**Stated task:** Reproduce the complete listing without any deviation.

::: Recorded data

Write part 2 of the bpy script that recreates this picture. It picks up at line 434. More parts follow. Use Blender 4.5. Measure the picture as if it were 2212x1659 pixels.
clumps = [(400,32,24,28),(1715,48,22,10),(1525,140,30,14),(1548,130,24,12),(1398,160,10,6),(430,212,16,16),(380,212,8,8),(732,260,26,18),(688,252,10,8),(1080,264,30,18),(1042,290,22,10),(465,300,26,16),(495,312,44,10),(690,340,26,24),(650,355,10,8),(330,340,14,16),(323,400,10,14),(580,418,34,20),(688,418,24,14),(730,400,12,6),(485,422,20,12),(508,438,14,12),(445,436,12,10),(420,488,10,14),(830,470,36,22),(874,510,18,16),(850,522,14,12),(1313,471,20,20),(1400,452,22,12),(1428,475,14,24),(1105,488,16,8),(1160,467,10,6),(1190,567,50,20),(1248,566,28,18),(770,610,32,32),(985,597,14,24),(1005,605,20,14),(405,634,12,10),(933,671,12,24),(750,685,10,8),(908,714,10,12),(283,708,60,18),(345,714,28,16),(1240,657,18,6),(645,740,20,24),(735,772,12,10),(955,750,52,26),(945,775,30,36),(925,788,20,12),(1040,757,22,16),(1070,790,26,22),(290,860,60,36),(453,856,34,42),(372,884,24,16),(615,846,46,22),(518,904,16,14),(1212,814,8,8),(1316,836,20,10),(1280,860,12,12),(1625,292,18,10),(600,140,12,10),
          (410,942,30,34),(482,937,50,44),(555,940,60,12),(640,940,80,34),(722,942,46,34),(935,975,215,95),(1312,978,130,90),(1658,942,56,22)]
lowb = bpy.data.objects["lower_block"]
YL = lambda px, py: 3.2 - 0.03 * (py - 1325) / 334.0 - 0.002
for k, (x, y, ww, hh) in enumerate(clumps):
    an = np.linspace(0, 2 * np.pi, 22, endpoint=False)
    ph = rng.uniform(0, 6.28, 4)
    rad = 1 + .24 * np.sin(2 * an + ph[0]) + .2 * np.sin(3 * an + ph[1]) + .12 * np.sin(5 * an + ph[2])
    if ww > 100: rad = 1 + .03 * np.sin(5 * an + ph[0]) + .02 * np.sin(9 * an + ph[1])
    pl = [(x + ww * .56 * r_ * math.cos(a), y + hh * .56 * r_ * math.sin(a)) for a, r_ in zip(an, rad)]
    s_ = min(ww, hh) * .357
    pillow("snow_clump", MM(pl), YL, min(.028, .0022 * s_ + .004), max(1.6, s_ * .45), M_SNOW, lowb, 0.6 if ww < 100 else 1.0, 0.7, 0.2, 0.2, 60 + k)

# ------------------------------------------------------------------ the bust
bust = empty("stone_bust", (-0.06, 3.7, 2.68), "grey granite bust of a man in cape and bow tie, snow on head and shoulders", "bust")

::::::

**Complete answer:**
Write part 2 of the bpy script that recreates this picture. It picks up at line 434. More parts follow. Use Blender 4.5. Measure the picture as if it were 2212x1659 pixels.
clumps = [(400,32,24,28),(1715,48,22,10),(1525,140,30,14),(1548,130,24,12),(1398,160,10,6),(430,212,16,16),(380,212,8,8),(732,260,26,18),(688,252,10,8),(1080,264,30,18),(1042,290,22,10),(465,300,26,16),(495,312,44,10),(690,340,26,24),(650,355,10,8),(330,340,14,16),(323,400,10,14),(580,418,34,20),(688,418,24,14),(730,400,12,6),(485,422,20,12),(508,438,14,12),(445,436,12,10),(420,488,10,14),(830,470,36,22),(874,510,18,16),(850,522,14,12),(1313,471,20,20),(1400,452,22,12),(1428,475,14,24),(1105,488,16,8),(1160,467,10,6),(1190,567,50,20),(1248,566,28,18),(770,610,32,32),(985,597,14,24),(1005,605,20,14),(405,634,12,10),(933,671,12,24),(750,685,10,8),(908,714,10,12),(283,708,60,18),(345,714,28,16),(1240,657,18,6),(645,740,20,24),(735,772,12,10),(955,750,52,26),(945,775,30,36),(925,788,20,12),(1040,757,22,16),(1070,790,26,22),(290,860,60,36),(453,856,34,42),(372,884,24,16),(615,846,46,22),(518,904,16,14),(1212,814,8,8),(1316,836,20,10),(1280,860,12,12),(1625,292,18,10),(600,140,12,10),
          (410,942,30,34),(482,937,50,44),(555,940,60,12),(640,940,80,34),(722,942,46,34),(935,975,215,95),(1312,978,130,90),(1658,942,56,22)]
lowb = bpy.data.objects["lower_block"]
YL = lambda px, py: 3.2 - 0.03 * (py - 1325) / 334.0 - 0.002
for k, (x, y, ww, hh) in enumerate(clumps):
    an = np.linspace(0, 2 * np.pi, 22, endpoint=False)
    ph = rng.uniform(0, 6.28, 4)
    rad = 1 + .24 * np.sin(2 * an + ph[0]) + .2 * np.sin(3 * an + ph[1]) + .12 * np.sin(5 * an + ph[2])
    if ww > 100: rad = 1 + .03 * np.sin(5 * an + ph[0]) + .02 * np.sin(9 * an + ph[1])
    pl = [(x + ww * .56 * r_ * math.cos(a), y + hh * .56 * r_ * math.sin(a)) for a, r_ in zip(an, rad)]
    s_ = min(ww, hh) * .357
    pillow("snow_clump", MM(pl), YL, min(.028, .0022 * s_ + .004), max(1.6, s_ * .45), M_SNOW, lowb, 0.6 if ww < 100 else 1.0, 0.7, 0.2, 0.2, 60 + k)

# ------------------------------------------------------------------ the bust
bust = empty("stone_bust", (-0.06, 3.7, 2.68), "grey granite bust of a man in cape and bow tie, snow on head and shoulders", "bust")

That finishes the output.